The bill, which now moves to Democratic Gov. Andrew Cuomo, revises the exceptions to the state's double jeopardy law in an effort to ensure the state's ongoing investigations into the Republican president and his associates can't be derailed by a White House pardon.
Attorney General Letitia James had pushed for the law, which she said will eliminate a “gaping loophole” that could have allowed someone pardoned by Trump to argue similar state charges should be dismissed.
“This loophole, which effectively allows the president to pardon state crimes, must be closed,” James, a Democrat, told reporters after the bill passed the Assembly Tuesday. She said presidential pardons shouldn't “be used as a get-out-of-jail-free card.”
Republicans argued the bill is a partisan attack on Trump and accused Democrats of trying to rewrite the law to prepare for hypothetical pardons that may never be issued.
Assemblyman Andy Goodell, R-Jamestown, called the measure “a sharp poke in the eye” of the president. He said his Democratic colleagues were using the bill “to express a political statement about our current president, about things he hasn't done.”

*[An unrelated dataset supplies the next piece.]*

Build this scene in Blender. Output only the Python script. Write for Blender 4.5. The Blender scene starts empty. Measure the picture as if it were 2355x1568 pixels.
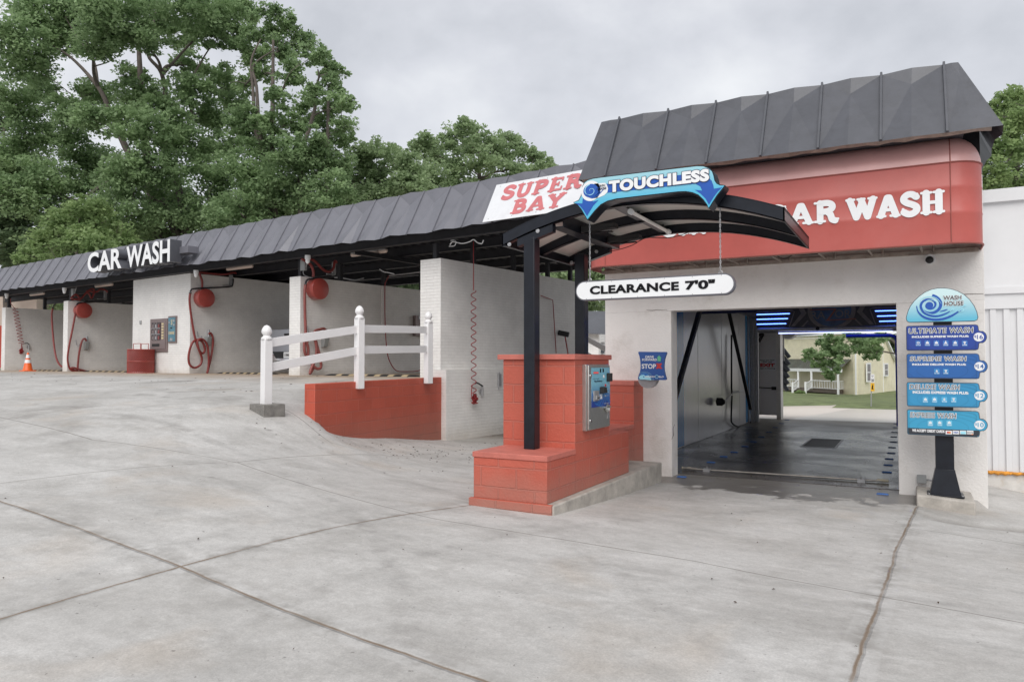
import bpy, bmesh, math, random
import numpy as np
from mathutils import Vector, Matrix
R = math.radians
random.seed(7); rng = np.random.default_rng(7)
S = bpy.context.scene
COL = S.collection

# ------------------------------------------------------------------ camera
F = 1680.0; CX = 1177.5; CY = 784.0; CZ = 1.67
PITCH = math.atan(48/1680); HD = R(28.6)
cd = bpy.data.cameras.new('camera'); cam = bpy.data.objects.new('camera', cd); COL.objects.link(cam)
cam.location = (0, 0, CZ); cam.rotation_euler = (R(90)+PITCH, 0, HD)
cd.sensor_width = 36; cd.sensor_fit = 'HORIZONTAL'; cd.lens = F/2355*36; cd.clip_start = .05; cd.clip_end = 2000
S.camera = cam
S.render.resolution_x = 1024; S.render.resolution_y = 681

# ------------------------------------------------------------------ sky and sun (overcast)
SUN_EL, SUN_AZ = R(44), R(160)
W = bpy.data.worlds.new('World'); S.world = W; W.use_nodes = True
nt = W.node_tree; nt.nodes.clear(); N = nt.nodes.new; LK = nt.links.new
out = N('ShaderNodeOutputWorld'); bg = N('ShaderNodeBackground'); bg.inputs['Strength'].default_value = .1
sky = N('ShaderNodeTexSky'); sky.sky_type = 'NISHITA'; sky.sun_disc = False; sky.sun_elevation = SUN_EL; sky.sun_rotation = SUN_AZ
tc = N('ShaderNodeTexCoord'); mp = N('ShaderNodeMapping'); mp.inputs['Scale'].default_value = (1, 1, 1.5); mp.inputs['Location'].default_value = (.3, .9, .2)
n1 = N('ShaderNodeTexNoise'); n1.inputs['Scale'].default_value = 2.9; n1.inputs['Detail'].default_value = 7; n1.inputs['Roughness'].default_value = .52; n1.inputs['Distortion'].default_value = .12
cr = N('ShaderNodeValToRGB')
e = cr.color_ramp.elements; e[0].position = .36; e[0].color = (4.0, 4.12, 4.4, 1); e[1].position = .62; e[1].color = (6.0, 6.1, 6.25, 1)
m1 = cr.color_ramp.elements.new(.47); m1.color = (4.8, 4.9, 5.2, 1)
mx = N('ShaderNodeMix'); mx.data_type = 'RGBA'; mx.inputs[0].default_value = .93
LK(tc.outputs['Generated'], mp.inputs[0]); LK(mp.outputs[0], n1.inputs['Vector']); LK(n1.outputs['Fac'], cr.inputs[0])
LK(sky.outputs[0], mx.inputs[6]); LK(cr.outputs[0], mx.inputs[7]); LK(mx.outputs[2], bg.inputs['Color']); LK(bg.outputs[0], out.inputs['Surface'])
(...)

Democrats said the bill isn't designed to target a particular president, but to safeguard the state's ability to enforce its own laws.
“We're trying to root out corruption and abuse of presidential power,” said Assemblyman Joe Lentol, D-Brooklyn.
Still, some lawmakers made it clear that they had a specific commander in chief in mind when they voted yes Tuesday.
“We are dealing with a criminal in the White House,” Assemblyman Michael Blake, D-the Bronx, said of Trump.
Twenty-four states already have laws making it clear that presidential pardons do not cover state charges, according to Sen. Todd Kaminsky, D-Long Island and the bill's Senate sponsor.
The new exception wouldn't apply to all presidential pardons. Instead, the legislation spells out several categories of people for whom presidential pardons would not be sufficient: members of a president's family, their government and campaign staff, employees of a president's private business or non-profit, as well as anyone else who prosecutors believe may have conspired with an associate of the president.
Prosecutors in New York are in the midst of several investigations related to Trump and his associates, including Paul Manafort, the president's former campaign chairman, who is now serving time in federal prison for tax and bank fraud.
A message left with the White House was not immediately returned Tuesday evening.